# Given information:
########################################

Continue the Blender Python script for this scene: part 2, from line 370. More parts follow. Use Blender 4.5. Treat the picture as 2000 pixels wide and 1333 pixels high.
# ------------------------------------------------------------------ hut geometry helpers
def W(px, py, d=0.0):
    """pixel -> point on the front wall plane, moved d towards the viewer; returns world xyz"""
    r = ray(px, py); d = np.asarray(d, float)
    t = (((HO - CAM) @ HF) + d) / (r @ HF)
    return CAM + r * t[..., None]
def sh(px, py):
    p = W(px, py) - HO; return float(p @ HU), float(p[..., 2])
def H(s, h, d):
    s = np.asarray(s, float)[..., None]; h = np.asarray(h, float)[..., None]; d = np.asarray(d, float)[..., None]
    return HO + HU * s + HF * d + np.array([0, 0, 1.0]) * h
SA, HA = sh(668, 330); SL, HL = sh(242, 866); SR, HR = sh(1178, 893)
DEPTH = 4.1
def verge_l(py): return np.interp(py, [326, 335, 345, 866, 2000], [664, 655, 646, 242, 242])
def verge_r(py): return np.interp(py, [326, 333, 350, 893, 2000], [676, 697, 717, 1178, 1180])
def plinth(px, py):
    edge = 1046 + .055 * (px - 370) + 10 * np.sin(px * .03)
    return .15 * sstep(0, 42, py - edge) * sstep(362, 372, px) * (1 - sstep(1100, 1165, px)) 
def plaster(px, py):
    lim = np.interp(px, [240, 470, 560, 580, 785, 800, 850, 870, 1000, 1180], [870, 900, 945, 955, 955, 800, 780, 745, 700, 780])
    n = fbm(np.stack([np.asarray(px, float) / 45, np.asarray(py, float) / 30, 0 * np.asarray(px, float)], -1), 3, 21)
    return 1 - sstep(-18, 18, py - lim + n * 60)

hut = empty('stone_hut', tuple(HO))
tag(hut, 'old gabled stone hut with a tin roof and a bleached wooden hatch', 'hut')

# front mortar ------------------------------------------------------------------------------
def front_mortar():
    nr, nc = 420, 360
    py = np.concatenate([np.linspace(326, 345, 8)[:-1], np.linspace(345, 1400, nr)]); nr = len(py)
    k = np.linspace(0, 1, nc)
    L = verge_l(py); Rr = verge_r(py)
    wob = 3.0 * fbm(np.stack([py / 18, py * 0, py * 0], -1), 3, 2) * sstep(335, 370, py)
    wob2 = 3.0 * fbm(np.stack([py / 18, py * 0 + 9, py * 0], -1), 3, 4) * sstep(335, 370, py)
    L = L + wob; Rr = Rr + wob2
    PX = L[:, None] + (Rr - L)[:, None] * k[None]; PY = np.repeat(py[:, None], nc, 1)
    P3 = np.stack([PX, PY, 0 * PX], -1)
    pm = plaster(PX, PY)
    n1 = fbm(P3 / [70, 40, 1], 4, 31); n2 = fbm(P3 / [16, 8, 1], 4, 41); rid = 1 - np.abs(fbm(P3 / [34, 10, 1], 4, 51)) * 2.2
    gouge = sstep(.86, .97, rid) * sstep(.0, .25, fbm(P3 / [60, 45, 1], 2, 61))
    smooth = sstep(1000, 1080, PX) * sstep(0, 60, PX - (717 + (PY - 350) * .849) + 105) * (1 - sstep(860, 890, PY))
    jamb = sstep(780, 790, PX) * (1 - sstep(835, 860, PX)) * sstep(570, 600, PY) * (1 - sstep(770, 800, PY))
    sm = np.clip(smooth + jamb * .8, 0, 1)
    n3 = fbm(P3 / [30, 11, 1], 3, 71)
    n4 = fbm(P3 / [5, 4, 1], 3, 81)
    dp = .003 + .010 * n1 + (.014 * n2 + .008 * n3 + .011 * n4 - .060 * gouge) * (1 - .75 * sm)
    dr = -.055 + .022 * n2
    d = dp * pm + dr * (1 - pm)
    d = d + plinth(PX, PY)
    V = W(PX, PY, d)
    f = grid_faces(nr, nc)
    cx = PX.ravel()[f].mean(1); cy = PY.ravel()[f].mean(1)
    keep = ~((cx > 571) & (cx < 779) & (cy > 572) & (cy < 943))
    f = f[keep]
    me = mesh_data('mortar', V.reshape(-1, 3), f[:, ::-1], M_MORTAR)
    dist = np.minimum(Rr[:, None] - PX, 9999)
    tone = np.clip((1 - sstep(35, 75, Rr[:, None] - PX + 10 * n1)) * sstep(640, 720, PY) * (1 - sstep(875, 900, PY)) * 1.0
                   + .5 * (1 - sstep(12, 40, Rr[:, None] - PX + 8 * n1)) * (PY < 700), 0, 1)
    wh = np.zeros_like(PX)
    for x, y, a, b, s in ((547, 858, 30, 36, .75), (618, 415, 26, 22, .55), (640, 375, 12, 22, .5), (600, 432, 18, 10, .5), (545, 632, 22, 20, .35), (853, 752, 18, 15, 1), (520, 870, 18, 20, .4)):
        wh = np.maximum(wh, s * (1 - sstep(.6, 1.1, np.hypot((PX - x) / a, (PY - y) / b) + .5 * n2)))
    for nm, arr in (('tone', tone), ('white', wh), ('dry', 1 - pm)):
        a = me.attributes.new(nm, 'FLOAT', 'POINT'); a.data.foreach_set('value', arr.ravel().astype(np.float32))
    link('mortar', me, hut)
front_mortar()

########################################

# Work to do:
Reproduce every line of the data verbatim.

# Result of this exercise:
Continue the Blender Python script for this scene: part 2, from line 370. More parts follow. Use Blender 4.5. Treat the picture as 2000 pixels wide and 1333 pixels high.
# ------------------------------------------------------------------ hut geometry helpers
def W(px, py, d=0.0):
    """pixel -> point on the front wall plane, moved d towards the viewer; returns world xyz"""
    r = ray(px, py); d = np.asarray(d, float)
    t = (((HO - CAM) @ HF) + d) / (r @ HF)
    return CAM + r * t[..., None]
def sh(px, py):
    p = W(px, py) - HO; return float(p @ HU), float(p[..., 2])
def H(s, h, d):
    s = np.asarray(s, float)[..., None]; h = np.asarray(h, float)[..., None]; d = np.asarray(d, float)[..., None]
    return HO + HU * s + HF * d + np.array([0, 0, 1.0]) * h
SA, HA = sh(668, 330); SL, HL = sh(242, 866); SR, HR = sh(1178, 893)
DEPTH = 4.1
def verge_l(py): return np.interp(py, [326, 335, 345, 866, 2000], [664, 655, 646, 242, 242])
def verge_r(py): return np.interp(py, [326, 333, 350, 893, 2000], [676, 697, 717, 1178, 1180])
def plinth(px, py):
    edge = 1046 + .055 * (px - 370) + 10 * np.sin(px * .03)
    return .15 * sstep(0, 42, py - edge) * sstep(362, 372, px) * (1 - sstep(1100, 1165, px)) 
def plaster(px, py):
    lim = np.interp(px, [240, 470, 560, 580, 785, 800, 850, 870, 1000, 1180], [870, 900, 945, 955, 955, 800, 780, 745, 700, 780])
    n = fbm(np.stack([np.asarray(px, float) / 45, np.asarray(py, float) / 30, 0 * np.asarray(px, float)], -1), 3, 21)
    return 1 - sstep(-18, 18, py - lim + n * 60)

hut = empty('stone_hut', tuple(HO))
tag(hut, 'old gabled stone hut with a tin roof and a bleached wooden hatch', 'hut')

# front mortar ------------------------------------------------------------------------------
def front_mortar():
    nr, nc = 420, 360
    py = np.concatenate([np.linspace(326, 345, 8)[:-1], np.linspace(345, 1400, nr)]); nr = len(py)
    k = np.linspace(0, 1, nc)
    L = verge_l(py); Rr = verge_r(py)
    wob = 3.0 * fbm(np.stack([py / 18, py * 0, py * 0], -1), 3, 2) * sstep(335, 370, py)
    wob2 = 3.0 * fbm(np.stack([py / 18, py * 0 + 9, py * 0], -1), 3, 4) * sstep(335, 370, py)
    L = L + wob; Rr = Rr + wob2
    PX = L[:, None] + (Rr - L)[:, None] * k[None]; PY = np.repeat(py[:, None], nc, 1)
    P3 = np.stack([PX, PY, 0 * PX], -1)
    pm = plaster(PX, PY)
    n1 = fbm(P3 / [70, 40, 1], 4, 31); n2 = fbm(P3 / [16, 8, 1], 4, 41); rid = 1 - np.abs(fbm(P3 / [34, 10, 1], 4, 51)) * 2.2
    gouge = sstep(.86, .97, rid) * sstep(.0, .25, fbm(P3 / [60, 45, 1], 2, 61))
    smooth = sstep(1000, 1080, PX) * sstep(0, 60, PX - (717 + (PY - 350) * .849) + 105) * (1 - sstep(860, 890, PY))
    jamb = sstep(780, 790, PX) * (1 - sstep(835, 860, PX)) * sstep(570, 600, PY) * (1 - sstep(770, 800, PY))
    sm = np.clip(smooth + jamb * .8, 0, 1)
    n3 = fbm(P3 / [30, 11, 1], 3, 71)
    n4 = fbm(P3 / [5, 4, 1], 3, 81)
    dp = .003 + .010 * n1 + (.014 * n2 + .008 * n3 + .011 * n4 - .060 * gouge) * (1 - .75 * sm)
    dr = -.055 + .022 * n2
    d = dp * pm + dr * (1 - pm)
    d = d + plinth(PX, PY)
    V = W(PX, PY, d)
    f = grid_faces(nr, nc)
    cx = PX.ravel()[f].mean(1); cy = PY.ravel()[f].mean(1)
    keep = ~((cx > 571) & (cx < 779) & (cy > 572) & (cy < 943))
    f = f[keep]
    me = mesh_data('mortar', V.reshape(-1, 3), f[:, ::-1], M_MORTAR)
    dist = np.minimum(Rr[:, None] - PX, 9999)
    tone = np.clip((1 - sstep(35, 75, Rr[:, None] - PX + 10 * n1)) * sstep(640, 720, PY) * (1 - sstep(875, 900, PY)) * 1.0
                   + .5 * (1 - sstep(12, 40, Rr[:, None] - PX + 8 * n1)) * (PY < 700), 0, 1)
    wh = np.zeros_like(PX)
    for x, y, a, b, s in ((547, 858, 30, 36, .75), (618, 415, 26, 22, .55), (640, 375, 12, 22, .5), (600, 432, 18, 10, .5), (545, 632, 22, 20, .35), (853, 752, 18, 15, 1), (520, 870, 18, 20, .4)):
        wh = np.maximum(wh, s * (1 - sstep(.6, 1.1, np.hypot((PX - x) / a, (PY - y) / b) + .5 * n2)))
    for nm, arr in (('tone', tone), ('white', wh), ('dry', 1 - pm)):
        a = me.attributes.new(nm, 'FLOAT', 'POINT'); a.data.foreach_set('value', arr.ravel().astype(np.float32))
    link('mortar', me, hut)
front_mortar()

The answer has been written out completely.